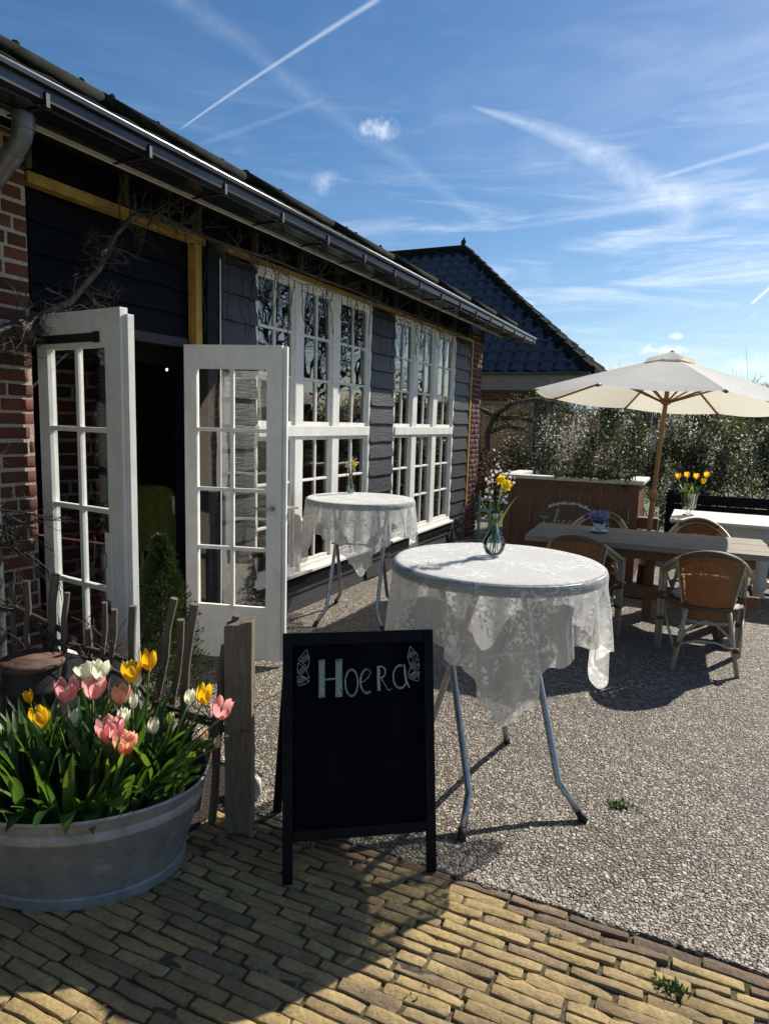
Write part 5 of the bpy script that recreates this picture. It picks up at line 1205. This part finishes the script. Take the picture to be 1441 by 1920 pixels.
# ================================================================ CLIMBER, ESPALIER, FAIRY LIGHTS
def climber():
    t=thing('climbing_vine','bare woody vine climbing over the door head and along under the eaves','vine',(XW+.05,2.4,2.0)); rs=random.Random(21); X=XW+.06
    main=[(X,2.05,1.9),(X,2.25,2.03),(X,2.42,2.10),(X+.02,2.62,2.22),(X+.03,2.80,2.42),(X+.03,2.92,2.62),(X+.04,3.05,2.76),(X+.06,3.25,2.80),(X+.05,3.5,2.78),(X+.07,3.9,2.78),(X+.05,4.4,2.81),(X+.08,5.0,2.79),(X+.06,5.7,2.81),(X+.08,6.4,2.78),(X+.06,7.2,2.80),(X+.07,8.2,2.79),(X+.06,9.1,2.78)]
    m=MB(); m.tube(main,[q*random.uniform(.62,.95) for q in (.028,.027,.026,.022,.020,.018,.017,.016,.015,.014,.013,.012,.011,.010,.009,.008,.006)],7); m.build('main_stem',M['bark'],t,world=True,smooth=True)
    m=MB()
    for i in range(len(main)-1):
        a,b=Vector(main[i]),Vector(main[i+1])
        for k in range(8 if i<6 else 9):
            p=a.lerp(b,rs.random()); twigs(m,p,(rs.uniform(.1,.8),rs.uniform(-1,1),rs.uniform(-.9,.7)),rs.uniform(.08,.22),.0042,2,rs,.7)
    m2=[(X+.03,2.42,2.09),(X+.05,2.35,2.05),(X+.05,2.2,2.0)]; m.blob((X+.05,2.33,2.03),.05,.07,.05,9,6,.3)
    m.build('side_shoots',M['twig'],t,world=True)
    t=thing('espalier_shrub','dark twiggy leafless shrub tied against the brick wall beside the left door','shrub',(XW+.05,2.0,0)); m=MB()
    m.tube([(XW+.06,1.75,0),(XW+.07,1.8,.5),(XW+.08,1.95,1.05),(XW+.10,2.10,1.18)],[.02,.018,.015,.01],7)
    for k in range(34):
        z=rs.uniform(.98,1.26); y=rs.uniform(1.75,2.25); twigs(m,(XW+.09,y,z),(rs.uniform(.2,.9),rs.uniform(-.6,1),rs.uniform(-.6,.7)),rs.uniform(.10,.26),.006,2,rs,.7)
    m.build('branches',M['twig'],t,world=True)
climber()
def fairy_lights():
    t=thing('fairy_lights','dark icicle string lights drooping in front of the window tops','string lights',(XW+.06,4.3,2.75)); rs=random.Random(31); m=MB(); bl=[]
    y=3.9; last=(XW+.06,3.88,2.77); run=[last]
    while y<9.35:
        y+=rs.uniform(.07,.12); run.append((XW+.055+rs.uniform(0,.03),y,2.745+rs.uniform(-.03,.03)))
        ln=rs.uniform(.15,.55)*(1 if y<7 else .8); pts=[run[-1]]; k=max(3,int(ln/.04))
        for i in range(k): p=pts[-1]; pts.append((p[0]+rs.uniform(-.008,.008),p[1]+rs.uniform(-.022,.022),p[2]-ln/k)); 
        m.tube(pts,.0034,4,False)
        for p in pts[1::2]:
            bl.append(p); m.tube([p,(p[0]+.004,p[1]+rs.uniform(-.02,.02),p[2]-.018)],.0026,4)
    m.tube(run,.0028,5,False)
    # vertical lead down the ochre door frame
    m.tube([(XW+.04,3.70,2.78),(XW+.05,3.72,2.6),(XW+.045,3.69,2.45),(XW+.05,3.72,2.3),(XW+.05,3.70,2.2)],.0025,4,False)
    m.tube([(XW+.07,3.88,2.75),(XW+.06,3.885,2.5),(XW+.065,3.88,2.2),(XW+.06,3.885,1.6)],.0025,4,False)
    m.build('cable',M['wire'],t,world=True)
fairy_lights()
# ================================================================ SMALL THINGS ON THE TERRACE
def small():
    t=thing('step_ladder','small pale teal wooden step ladder beside the brick pier','ladder',(-2.86,9.36,0),R(20))
    for x in (-.02,.13): 
        MB().add([(x,-.10,0),(x+.022,-.10,0),(x+.022,-.055,0),(x,-.055,0),(x,.06,.70),(x+.022,.06,.70),(x+.022,.105,.70),(x,.105,.70)],[(0,3,2,1),(4,5,6,7),(0,1,5,4),(1,2,6,5),(2,3,7,6),(3,0,4,7)]).build('rail',M['teal'],t)
        MB().add([(x,.26,0),(x+.022,.26,0),(x+.022,.29,0),(x,.29,0),(x,.10,.69),(x+.022,.10,.69),(x+.022,.13,.69),(x,.13,.69)],[(0,3,2,1),(4,5,6,7),(0,1,5,4),(1,2,6,5),(2,3,7,6),(3,0,4,7)]).build('rear_rail',M['teal'],t)
    for z in (.12,.27,.42,.57): y=-.10+.16*z/.7; MB().bx(.0025,.1295,y,y+.05,z,z+.035).build('step',M['teal'],t)
    rs=random.Random(8)
    for (x,y,s,l) in ((-.24,3.02,.055,'small yellow green weed tuft growing in the pebbled terrace near the table'),(.03,2.05,.05,'little grass tuft in the paving joints near the right edge'),(-.28,1.70,.03,'tiny sprig of moss in a paving joint at the bottom right')):
        t=thing('weed_tuft',l,'weed',(x,y,0),0,'small weeds on the ground'); n=90
        P=rng.normal(size=(n,3))*np.array([s*.5,s*.3,.001]); P[:,2]=np.abs(P[:,2]); V,F=leaf_cards(P,s*.45,.35,.5); fastmesh('blades',V,F,M['leaf'],t,world=False)
    # dried hydrangea by the pier
    t=thing('dried_hydrangea','low shrub with faded reddish brown flower heads beside the brick pier','shrub',(-2.95,10.3,0)); n=1400
    P=rng.normal(size=(n,3))*np.array([.22,.18,.22])+np.array([0,0,.72]); V,F=leaf_cards(P,.05,.7); fastmesh('flower_heads',V,F,M['hydrangea'],t,world=False)
    m=MB()
    for k in range(14): twigs(m,(0,0,0),(rs.uniform(-.4,.4),rs.uniform(-.3,.3),1),.6,.006,1,rs,.4)
    m.build('stems',M['twig'],t)
small()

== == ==

__Challenge__
Return the listing above in full and without alteration, excluding its pictures.

__Response__
Write part 5 of the bpy script that recreates this picture. It picks up at line 1205. This part finishes the script. Take the picture to be 1441 by 1920 pixels.
# ================================================================ CLIMBER, ESPALIER, FAIRY LIGHTS
def climber():
    t=thing('climbing_vine','bare woody vine climbing over the door head and along under the eaves','vine',(XW+.05,2.4,2.0)); rs=random.Random(21); X=XW+.06
    main=[(X,2.05,1.9),(X,2.25,2.03),(X,2.42,2.10),(X+.02,2.62,2.22),(X+.03,2.80,2.42),(X+.03,2.92,2.62),(X+.04,3.05,2.76),(X+.06,3.25,2.80),(X+.05,3.5,2.78),(X+.07,3.9,2.78),(X+.05,4.4,2.81),(X+.08,5.0,2.79),(X+.06,5.7,2.81),(X+.08,6.4,2.78),(X+.06,7.2,2.80),(X+.07,8.2,2.79),(X+.06,9.1,2.78)]
    m=MB(); m.tube(main,[q*random.uniform(.62,.95) for q in (.028,.027,.026,.022,.020,.018,.017,.016,.015,.014,.013,.012,.011,.010,.009,.008,.006)],7); m.build('main_stem',M['bark'],t,world=True,smooth=True)
    m=MB()
    for i in range(len(main)-1):
        a,b=Vector(main[i]),Vector(main[i+1])
        for k in range(8 if i<6 else 9):
            p=a.lerp(b,rs.random()); twigs(m,p,(rs.uniform(.1,.8),rs.uniform(-1,1),rs.uniform(-.9,.7)),rs.uniform(.08,.22),.0042,2,rs,.7)
    m2=[(X+.03,2.42,2.09),(X+.05,2.35,2.05),(X+.05,2.2,2.0)]; m.blob((X+.05,2.33,2.03),.05,.07,.05,9,6,.3)
    m.build('side_shoots',M['twig'],t,world=True)
    t=thing('espalier_shrub','dark twiggy leafless shrub tied against the brick wall beside the left door','shrub',(XW+.05,2.0,0)); m=MB()
    m.tube([(XW+.06,1.75,0),(XW+.07,1.8,.5),(XW+.08,1.95,1.05),(XW+.10,2.10,1.18)],[.02,.018,.015,.01],7)
    for k in range(34):
        z=rs.uniform(.98,1.26); y=rs.uniform(1.75,2.25); twigs(m,(XW+.09,y,z),(rs.uniform(.2,.9),rs.uniform(-.6,1),rs.uniform(-.6,.7)),rs.uniform(.10,.26),.006,2,rs,.7)
    m.build('branches',M['twig'],t,world=True)
climber()
def fairy_lights():
    t=thing('fairy_lights','dark icicle string lights drooping in front of the window tops','string lights',(XW+.06,4.3,2.75)); rs=random.Random(31); m=MB(); bl=[]
    y=3.9; last=(XW+.06,3.88,2.77); run=[last]
    while y<9.35:
        y+=rs.uniform(.07,.12); run.append((XW+.055+rs.uniform(0,.03),y,2.745+rs.uniform(-.03,.03)))
        ln=rs.uniform(.15,.55)*(1 if y<7 else .8); pts=[run[-1]]; k=max(3,int(ln/.04))
        for i in range(k): p=pts[-1]; pts.append((p[0]+rs.uniform(-.008,.008),p[1]+rs.uniform(-.022,.022),p[2]-ln/k)); 
        m.tube(pts,.0034,4,False)
        for p in pts[1::2]:
            bl.append(p); m.tube([p,(p[0]+.004,p[1]+rs.uniform(-.02,.02),p[2]-.018)],.0026,4)
    m.tube(run,.0028,5,False)
    # vertical lead down the ochre door frame
    m.tube([(XW+.04,3.70,2.78),(XW+.05,3.72,2.6),(XW+.045,3.69,2.45),(XW+.05,3.72,2.3),(XW+.05,3.70,2.2)],.0025,4,False)
    m.tube([(XW+.07,3.88,2.75),(XW+.06,3.885,2.5),(XW+.065,3.88,2.2),(XW+.06,3.885,1.6)],.0025,4,False)
    m.build('cable',M['wire'],t,world=True)
fairy_lights()
# ================================================================ SMALL THINGS ON THE TERRACE
def small():
    t=thing('step_ladder','small pale teal wooden step ladder beside the brick pier','ladder',(-2.86,9.36,0),R(20))
    for x in (-.02,.13): 
        MB().add([(x,-.10,0),(x+.022,-.10,0),(x+.022,-.055,0),(x,-.055,0),(x,.06,.70),(x+.022,.06,.70),(x+.022,.105,.70),(x,.105,.70)],[(0,3,2,1),(4,5,6,7),(0,1,5,4),(1,2,6,5),(2,3,7,6),(3,0,4,7)]).build('rail',M['teal'],t)
        MB().add([(x,.26,0),(x+.022,.26,0),(x+.022,.29,0),(x,.29,0),(x,.10,.69),(x+.022,.10,.69),(x+.022,.13,.69),(x,.13,.69)],[(0,3,2,1),(4,5,6,7),(0,1,5,4),(1,2,6,5),(2,3,7,6),(3,0,4,7)]).build('rear_rail',M['teal'],t)
    for z in (.12,.27,.42,.57): y=-.10+.16*z/.7; MB().bx(.0025,.1295,y,y+.05,z,z+.035).build('step',M['teal'],t)
    rs=random.Random(8)
    for (x,y,s,l) in ((-.24,3.02,.055,'small yellow green weed tuft growing in the pebbled terrace near the table'),(.03,2.05,.05,'little grass tuft in the paving joints near the right edge'),(-.28,1.70,.03,'tiny sprig of moss in a paving joint at the bottom right')):
        t=thing('weed_tuft',l,'weed',(x,y,0),0,'small weeds on the ground'); n=90
        P=rng.normal(size=(n,3))*np.array([s*.5,s*.3,.001]); P[:,2]=np.abs(P[:,2]); V,F=leaf_cards(P,s*.45,.35,.5); fastmesh('blades',V,F,M['leaf'],t,world=False)
    # dried hydrangea by the pier
    t=thing('dried_hydrangea','low shrub with faded reddish brown flower heads beside the brick pier','shrub',(-2.95,10.3,0)); n=1400
    P=rng.normal(size=(n,3))*np.array([.22,.18,.22])+np.array([0,0,.72]); V,F=leaf_cards(P,.05,.7); fastmesh('flower_heads',V,F,M['hydrangea'],t,world=False)
    m=MB()
    for k in range(14): twigs(m,(0,0,0),(rs.uniform(-.4,.4),rs.uniform(-.3,.3),1),.6,.006,1,rs,.4)
    m.build('stems',M['twig'],t)
small()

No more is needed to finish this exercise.